Hetzelfde woord als mnl. homme 'schimmel', geattesteerd in de afleiding hommich 'muf, schimmelig' [1450-1500; MNW] (in een ouder handschrift van dezelfde tekst staat vunsch), ook nnl. hummig, heumig, maar inmiddels verouderd of dialectisch. De reden voor de betekenisoverdracht is de witte kleur van schimmel, die vergeleken werd met de witte kleur van zowel de twee geslachtsklieren als het zich daarin bevindende zaad van de mannelijke vis. Ter vergelijking: schimmel wordt ook overdrachtelijk gebruikt voor een wit paard. Ook de synoniemen melker (voor de klier) en melk (voor het zaad), die dialectisch nog voorkomen voor 'hom' wijzen op de witte kleur als benoemingsmotief, evenals bijv. Frans laite 'hom', een afleiding van lait 'melk'. Er zijn buiten het Nederlands geen zeker verwante woorden en de verdere etymologie is dan ook onbekend.

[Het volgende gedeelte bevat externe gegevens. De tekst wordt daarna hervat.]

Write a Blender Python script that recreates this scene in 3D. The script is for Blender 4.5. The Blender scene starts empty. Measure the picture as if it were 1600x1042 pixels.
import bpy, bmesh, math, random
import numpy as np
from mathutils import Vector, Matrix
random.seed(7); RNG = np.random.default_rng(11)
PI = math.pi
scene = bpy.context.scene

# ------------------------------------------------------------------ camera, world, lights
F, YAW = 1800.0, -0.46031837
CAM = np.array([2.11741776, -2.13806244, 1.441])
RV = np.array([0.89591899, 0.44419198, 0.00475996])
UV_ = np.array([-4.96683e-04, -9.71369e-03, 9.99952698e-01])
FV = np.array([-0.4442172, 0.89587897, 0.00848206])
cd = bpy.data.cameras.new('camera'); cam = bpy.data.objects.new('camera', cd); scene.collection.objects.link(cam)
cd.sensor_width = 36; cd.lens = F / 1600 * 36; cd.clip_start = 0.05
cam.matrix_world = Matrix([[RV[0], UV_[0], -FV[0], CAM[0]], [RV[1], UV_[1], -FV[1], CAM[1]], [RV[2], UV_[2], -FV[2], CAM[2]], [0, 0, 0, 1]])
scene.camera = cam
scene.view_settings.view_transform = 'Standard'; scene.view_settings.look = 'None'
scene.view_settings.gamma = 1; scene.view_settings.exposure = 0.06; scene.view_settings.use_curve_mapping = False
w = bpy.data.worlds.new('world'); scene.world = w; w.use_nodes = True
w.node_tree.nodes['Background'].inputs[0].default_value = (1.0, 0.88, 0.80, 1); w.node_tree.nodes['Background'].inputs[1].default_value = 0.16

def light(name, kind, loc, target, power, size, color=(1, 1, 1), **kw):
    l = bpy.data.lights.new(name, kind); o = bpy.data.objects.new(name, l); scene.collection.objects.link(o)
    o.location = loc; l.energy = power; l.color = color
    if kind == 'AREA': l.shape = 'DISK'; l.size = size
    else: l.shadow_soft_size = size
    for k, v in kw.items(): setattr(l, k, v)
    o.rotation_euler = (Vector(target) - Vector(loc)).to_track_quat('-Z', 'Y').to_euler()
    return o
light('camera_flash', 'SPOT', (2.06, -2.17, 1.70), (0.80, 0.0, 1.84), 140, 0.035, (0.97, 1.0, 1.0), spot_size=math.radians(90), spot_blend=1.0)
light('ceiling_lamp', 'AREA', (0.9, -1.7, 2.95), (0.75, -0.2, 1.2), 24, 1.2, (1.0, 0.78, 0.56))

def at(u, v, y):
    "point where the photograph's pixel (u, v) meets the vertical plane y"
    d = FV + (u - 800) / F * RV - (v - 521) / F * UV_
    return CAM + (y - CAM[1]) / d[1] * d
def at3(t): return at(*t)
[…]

De enige mogelijke verwant is on. húm 'schemering' (nijsl. húm, nno. dial. hum 'donkere hemel', ozw. hūme 'onduidelijke verschijning', vergelijk voor de lange u ook vnnl. huim 'muffe lucht'); de betekenissen 'schimmel' en 'schemering' kunnen beide herleid worden tot 'wit' of 'glanzend'; vergelijk hierbij de woorden schimmel 1 en schemeren, die beide op pgm. *skim- 'glanzen, schijnen' teruggaan.
Uiterst onwaarschijnlijk is verband met de wortel pie. *(s)keu- 'bedekken', zoals in obscuur en schuur (De Vries 1962, Weijnen 2003), met 'schimmel' = 'bedekkend laagje', of in het geval van de hom misschien rechtstreeks = 'dat wat de kuit bedekt').